La condición afrolatina expresa a jadeos e incontenibles impulsos su vitalista vivisección vivencial, por encima de docudramas desequilibrados tipo La vendedora de rosas del antioqueño Víctor Gaviria (1998), incorporando casi ancilarmente la body camera acosadora en prolongadísimos seguimientos a lo hermanos belgas Dardenne (Tomás sería una Rosetta, 1999, en masculino tropical) a un miserabilismo agresivo, por las buenas y a ultranza estilizado, en ocasiones confuso a rabiar (estando tan pareja la banqueta) y elípticamente sucio hasta lo cochambroso, sin duda procedente de cierto cine filipino actual (Lav Diaz, Brillante Mendoza y así), con esas epifanías con retos reales o imaginarios a los abusos policiales y esa orgía de droga exasperantemente compartida por un solidario desesperado Tomás y el inerme terminal Jairo en un patético delirio autodestructivo ante un macroincendio de fogatas nocturnas.
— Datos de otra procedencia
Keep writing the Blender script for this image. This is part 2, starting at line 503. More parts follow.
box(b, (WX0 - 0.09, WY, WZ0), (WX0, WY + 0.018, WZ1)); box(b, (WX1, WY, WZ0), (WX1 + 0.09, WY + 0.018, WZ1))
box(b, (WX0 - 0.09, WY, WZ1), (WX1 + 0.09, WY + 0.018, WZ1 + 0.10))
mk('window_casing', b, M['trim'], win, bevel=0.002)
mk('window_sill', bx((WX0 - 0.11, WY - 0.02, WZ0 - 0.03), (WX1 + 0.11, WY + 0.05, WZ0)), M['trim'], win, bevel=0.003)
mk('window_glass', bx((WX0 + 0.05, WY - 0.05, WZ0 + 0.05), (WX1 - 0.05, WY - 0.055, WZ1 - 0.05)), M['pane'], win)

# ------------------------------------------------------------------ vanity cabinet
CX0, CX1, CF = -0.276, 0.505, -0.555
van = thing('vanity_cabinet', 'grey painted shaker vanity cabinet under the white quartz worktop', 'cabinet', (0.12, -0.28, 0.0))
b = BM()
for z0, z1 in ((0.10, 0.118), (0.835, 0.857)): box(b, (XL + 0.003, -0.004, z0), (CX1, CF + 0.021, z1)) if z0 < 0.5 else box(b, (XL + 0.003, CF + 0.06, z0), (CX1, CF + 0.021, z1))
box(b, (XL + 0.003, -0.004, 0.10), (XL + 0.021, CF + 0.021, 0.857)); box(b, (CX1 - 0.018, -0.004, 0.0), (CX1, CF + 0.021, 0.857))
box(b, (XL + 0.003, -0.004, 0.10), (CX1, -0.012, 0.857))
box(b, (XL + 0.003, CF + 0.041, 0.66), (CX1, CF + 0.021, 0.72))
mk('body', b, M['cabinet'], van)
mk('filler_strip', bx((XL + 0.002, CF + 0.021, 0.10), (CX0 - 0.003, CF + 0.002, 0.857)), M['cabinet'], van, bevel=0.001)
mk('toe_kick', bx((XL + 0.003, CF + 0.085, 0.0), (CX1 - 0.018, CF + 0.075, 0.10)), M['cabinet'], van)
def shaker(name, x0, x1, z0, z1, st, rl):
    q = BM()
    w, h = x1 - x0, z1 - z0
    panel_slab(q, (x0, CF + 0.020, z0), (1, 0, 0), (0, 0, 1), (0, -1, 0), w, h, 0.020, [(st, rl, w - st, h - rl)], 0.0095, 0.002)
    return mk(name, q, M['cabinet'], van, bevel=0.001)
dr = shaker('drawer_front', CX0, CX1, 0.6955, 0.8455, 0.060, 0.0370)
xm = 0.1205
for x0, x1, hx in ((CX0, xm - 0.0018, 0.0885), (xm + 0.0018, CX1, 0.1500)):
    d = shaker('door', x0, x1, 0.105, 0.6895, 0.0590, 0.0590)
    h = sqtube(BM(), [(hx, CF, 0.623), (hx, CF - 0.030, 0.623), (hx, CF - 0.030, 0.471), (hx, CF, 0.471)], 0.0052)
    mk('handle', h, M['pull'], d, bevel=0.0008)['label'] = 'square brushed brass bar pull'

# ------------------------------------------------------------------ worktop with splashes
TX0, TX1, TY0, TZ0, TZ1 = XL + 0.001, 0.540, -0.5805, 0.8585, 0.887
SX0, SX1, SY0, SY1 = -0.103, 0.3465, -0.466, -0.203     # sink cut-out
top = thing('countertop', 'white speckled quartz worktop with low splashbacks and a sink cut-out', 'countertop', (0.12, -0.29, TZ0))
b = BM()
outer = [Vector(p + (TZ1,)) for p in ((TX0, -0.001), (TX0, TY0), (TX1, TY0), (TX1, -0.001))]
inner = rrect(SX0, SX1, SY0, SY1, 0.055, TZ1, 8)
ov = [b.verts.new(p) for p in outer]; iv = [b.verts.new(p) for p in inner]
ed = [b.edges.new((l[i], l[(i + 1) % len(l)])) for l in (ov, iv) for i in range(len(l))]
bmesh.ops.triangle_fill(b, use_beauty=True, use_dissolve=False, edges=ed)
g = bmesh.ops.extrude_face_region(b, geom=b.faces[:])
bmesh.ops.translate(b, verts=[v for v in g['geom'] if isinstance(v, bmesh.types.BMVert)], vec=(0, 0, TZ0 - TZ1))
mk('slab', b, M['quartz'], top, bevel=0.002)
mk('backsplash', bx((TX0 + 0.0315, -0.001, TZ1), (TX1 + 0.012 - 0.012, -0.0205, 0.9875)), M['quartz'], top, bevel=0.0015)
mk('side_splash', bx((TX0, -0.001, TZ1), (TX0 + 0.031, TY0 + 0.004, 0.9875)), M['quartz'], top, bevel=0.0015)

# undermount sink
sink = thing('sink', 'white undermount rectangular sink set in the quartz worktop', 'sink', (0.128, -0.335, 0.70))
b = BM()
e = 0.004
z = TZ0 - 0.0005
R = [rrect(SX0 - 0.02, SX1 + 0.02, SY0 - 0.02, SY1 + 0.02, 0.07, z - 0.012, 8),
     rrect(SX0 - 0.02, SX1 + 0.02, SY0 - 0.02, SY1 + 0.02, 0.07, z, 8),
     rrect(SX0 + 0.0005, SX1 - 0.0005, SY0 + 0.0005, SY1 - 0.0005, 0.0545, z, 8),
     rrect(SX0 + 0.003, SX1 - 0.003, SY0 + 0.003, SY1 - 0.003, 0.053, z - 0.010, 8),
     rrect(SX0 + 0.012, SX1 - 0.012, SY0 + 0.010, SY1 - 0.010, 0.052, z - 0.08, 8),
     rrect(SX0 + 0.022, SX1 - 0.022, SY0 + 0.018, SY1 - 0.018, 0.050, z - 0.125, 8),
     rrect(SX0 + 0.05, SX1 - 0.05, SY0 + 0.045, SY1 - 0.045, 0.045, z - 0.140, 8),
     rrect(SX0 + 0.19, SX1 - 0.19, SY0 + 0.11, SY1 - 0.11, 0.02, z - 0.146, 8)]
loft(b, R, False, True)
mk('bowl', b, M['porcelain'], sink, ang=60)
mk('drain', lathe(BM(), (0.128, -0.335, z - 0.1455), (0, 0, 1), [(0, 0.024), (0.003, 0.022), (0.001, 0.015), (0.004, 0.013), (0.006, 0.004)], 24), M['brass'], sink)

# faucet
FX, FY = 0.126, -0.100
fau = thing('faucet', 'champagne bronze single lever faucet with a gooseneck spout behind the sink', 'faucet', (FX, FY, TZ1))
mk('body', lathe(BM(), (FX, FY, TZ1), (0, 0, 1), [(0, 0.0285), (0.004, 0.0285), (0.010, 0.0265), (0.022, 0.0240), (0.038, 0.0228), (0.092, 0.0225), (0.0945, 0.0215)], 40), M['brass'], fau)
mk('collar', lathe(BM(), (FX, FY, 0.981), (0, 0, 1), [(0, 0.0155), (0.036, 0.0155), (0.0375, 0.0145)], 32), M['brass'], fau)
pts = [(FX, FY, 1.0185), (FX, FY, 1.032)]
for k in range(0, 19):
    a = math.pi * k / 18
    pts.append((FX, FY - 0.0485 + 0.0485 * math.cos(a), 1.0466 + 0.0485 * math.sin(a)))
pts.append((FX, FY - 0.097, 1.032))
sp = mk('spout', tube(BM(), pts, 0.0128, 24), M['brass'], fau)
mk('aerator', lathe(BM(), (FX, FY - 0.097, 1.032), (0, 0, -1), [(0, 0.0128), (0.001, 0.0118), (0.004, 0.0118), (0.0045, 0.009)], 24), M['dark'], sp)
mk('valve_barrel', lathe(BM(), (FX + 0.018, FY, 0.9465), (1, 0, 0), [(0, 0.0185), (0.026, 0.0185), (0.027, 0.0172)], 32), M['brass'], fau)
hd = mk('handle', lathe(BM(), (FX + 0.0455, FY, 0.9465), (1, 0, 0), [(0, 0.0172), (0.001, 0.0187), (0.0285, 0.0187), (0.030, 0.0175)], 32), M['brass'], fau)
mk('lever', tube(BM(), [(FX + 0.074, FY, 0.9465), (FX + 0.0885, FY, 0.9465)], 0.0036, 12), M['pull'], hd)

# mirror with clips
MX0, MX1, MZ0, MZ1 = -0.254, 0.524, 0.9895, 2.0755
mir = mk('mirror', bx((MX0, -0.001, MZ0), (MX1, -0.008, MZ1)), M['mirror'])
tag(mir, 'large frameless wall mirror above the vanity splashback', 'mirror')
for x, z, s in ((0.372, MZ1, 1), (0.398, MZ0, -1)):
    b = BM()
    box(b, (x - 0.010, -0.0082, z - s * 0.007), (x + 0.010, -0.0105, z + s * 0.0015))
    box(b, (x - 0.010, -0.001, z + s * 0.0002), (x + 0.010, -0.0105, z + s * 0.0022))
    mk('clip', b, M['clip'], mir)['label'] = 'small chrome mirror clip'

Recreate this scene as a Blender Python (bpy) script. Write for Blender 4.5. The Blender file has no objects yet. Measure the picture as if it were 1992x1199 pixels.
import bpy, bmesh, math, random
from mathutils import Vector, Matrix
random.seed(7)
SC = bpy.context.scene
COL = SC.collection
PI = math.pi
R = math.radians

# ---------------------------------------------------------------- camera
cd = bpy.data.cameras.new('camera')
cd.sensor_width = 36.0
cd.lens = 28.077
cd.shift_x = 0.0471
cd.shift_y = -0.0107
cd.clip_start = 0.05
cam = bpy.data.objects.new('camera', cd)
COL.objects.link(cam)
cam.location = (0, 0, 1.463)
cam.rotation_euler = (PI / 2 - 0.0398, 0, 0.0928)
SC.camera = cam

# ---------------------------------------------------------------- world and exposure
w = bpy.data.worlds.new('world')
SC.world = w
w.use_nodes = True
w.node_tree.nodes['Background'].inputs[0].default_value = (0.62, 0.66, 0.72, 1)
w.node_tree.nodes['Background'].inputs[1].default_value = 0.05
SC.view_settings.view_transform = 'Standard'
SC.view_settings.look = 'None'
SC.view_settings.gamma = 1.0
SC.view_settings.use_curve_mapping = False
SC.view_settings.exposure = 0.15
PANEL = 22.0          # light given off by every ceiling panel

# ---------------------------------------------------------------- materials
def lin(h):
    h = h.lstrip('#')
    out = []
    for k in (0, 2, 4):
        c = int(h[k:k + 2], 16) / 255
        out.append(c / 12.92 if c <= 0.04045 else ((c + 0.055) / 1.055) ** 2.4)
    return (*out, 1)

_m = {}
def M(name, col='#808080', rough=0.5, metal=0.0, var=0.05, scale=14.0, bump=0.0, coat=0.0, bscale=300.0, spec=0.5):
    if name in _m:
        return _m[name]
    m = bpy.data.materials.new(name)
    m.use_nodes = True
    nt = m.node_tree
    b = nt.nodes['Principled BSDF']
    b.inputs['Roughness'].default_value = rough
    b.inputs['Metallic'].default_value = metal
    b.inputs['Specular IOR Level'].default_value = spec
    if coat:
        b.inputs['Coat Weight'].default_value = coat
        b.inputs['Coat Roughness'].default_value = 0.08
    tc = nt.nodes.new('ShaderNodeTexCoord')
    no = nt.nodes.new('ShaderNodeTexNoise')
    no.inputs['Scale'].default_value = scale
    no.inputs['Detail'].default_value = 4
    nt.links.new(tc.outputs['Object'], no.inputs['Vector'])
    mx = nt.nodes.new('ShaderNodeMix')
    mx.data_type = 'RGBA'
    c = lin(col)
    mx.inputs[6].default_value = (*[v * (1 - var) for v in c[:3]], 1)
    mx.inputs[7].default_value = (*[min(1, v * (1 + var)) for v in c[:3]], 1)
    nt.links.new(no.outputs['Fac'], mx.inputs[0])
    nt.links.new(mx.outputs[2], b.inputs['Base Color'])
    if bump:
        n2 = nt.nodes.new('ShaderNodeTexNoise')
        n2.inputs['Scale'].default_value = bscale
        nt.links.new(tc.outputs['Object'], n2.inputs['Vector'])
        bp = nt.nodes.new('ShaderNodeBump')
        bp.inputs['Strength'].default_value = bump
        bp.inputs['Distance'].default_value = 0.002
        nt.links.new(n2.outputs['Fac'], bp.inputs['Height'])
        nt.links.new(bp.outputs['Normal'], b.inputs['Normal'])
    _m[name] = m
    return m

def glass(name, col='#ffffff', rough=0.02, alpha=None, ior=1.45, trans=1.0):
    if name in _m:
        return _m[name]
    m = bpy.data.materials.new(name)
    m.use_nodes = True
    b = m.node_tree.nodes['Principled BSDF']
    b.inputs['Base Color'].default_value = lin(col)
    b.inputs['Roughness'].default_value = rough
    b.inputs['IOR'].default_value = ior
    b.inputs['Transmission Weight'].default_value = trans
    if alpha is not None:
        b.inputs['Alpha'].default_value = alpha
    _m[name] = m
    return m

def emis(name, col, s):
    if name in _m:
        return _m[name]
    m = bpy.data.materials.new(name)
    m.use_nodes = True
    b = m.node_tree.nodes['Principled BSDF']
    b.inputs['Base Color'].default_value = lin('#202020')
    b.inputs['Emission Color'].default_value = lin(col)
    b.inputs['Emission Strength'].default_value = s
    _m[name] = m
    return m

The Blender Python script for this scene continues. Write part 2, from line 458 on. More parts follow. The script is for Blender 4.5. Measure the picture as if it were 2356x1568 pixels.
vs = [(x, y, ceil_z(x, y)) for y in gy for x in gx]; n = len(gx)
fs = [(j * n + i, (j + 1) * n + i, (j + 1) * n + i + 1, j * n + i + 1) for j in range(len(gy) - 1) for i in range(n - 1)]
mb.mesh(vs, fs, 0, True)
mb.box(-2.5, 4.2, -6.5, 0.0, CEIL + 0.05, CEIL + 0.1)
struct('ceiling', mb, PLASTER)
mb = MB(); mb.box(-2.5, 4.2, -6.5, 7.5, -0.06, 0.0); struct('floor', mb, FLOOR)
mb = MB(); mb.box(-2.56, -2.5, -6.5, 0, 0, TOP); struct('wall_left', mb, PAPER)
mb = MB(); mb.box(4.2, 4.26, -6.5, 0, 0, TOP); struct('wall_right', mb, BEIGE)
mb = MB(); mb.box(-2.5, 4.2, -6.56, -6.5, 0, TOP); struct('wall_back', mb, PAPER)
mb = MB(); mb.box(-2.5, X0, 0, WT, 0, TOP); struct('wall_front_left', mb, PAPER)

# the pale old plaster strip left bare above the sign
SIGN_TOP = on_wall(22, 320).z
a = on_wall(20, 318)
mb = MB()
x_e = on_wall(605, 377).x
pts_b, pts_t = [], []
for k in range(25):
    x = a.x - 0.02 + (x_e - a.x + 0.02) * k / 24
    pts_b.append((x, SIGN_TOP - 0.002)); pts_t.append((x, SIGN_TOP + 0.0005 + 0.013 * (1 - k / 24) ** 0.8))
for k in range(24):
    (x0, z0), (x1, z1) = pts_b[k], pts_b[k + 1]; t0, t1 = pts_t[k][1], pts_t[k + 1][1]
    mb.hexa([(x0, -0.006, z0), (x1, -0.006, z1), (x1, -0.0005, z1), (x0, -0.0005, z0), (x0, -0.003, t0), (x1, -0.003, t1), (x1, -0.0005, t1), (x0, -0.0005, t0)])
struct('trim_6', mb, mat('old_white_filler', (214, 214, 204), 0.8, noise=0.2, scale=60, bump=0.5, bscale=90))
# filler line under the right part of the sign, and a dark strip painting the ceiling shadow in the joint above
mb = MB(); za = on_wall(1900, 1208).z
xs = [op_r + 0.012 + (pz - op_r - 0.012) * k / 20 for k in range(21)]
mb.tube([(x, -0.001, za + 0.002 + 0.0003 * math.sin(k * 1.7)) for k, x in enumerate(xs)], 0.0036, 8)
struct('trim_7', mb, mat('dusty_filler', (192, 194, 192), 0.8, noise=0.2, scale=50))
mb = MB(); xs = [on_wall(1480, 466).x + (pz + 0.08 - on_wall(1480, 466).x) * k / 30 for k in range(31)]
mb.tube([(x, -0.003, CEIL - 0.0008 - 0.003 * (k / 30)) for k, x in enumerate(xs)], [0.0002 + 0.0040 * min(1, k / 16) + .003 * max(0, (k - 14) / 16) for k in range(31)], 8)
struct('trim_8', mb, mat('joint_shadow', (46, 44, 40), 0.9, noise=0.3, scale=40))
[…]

Y la condición afrolatina trabaja cual atisbos de una minificción idílica los recuerdos dispersos del edén afrocolombiano de Buenaventura donde los tres hermanos vivieron su infancia feliz al lado de la madre y Tomás aprendió de ella el oficio-arte del grabado en el cabello, pero haciendo que el discurso y el recurso ya sin curso posible de esas memorias mágicas, apenas poco más que flashazos mentales, pesen sobre todo el relato, al ser añoradas y casi saqueadas por todos los personajes en sus momentos de recogimiento clave, como una especie de cielo interior e inconsciente legado ancestral de la esclavitud, para todos por siempre perdido, si bien, más alla de sus torturantes tribulaciones y de las cruentas penalidades sin fin que padece, al final recuperable por el peluquero de arte callejero, con algún cliente sentado sobre una silla barrial en la vía pública.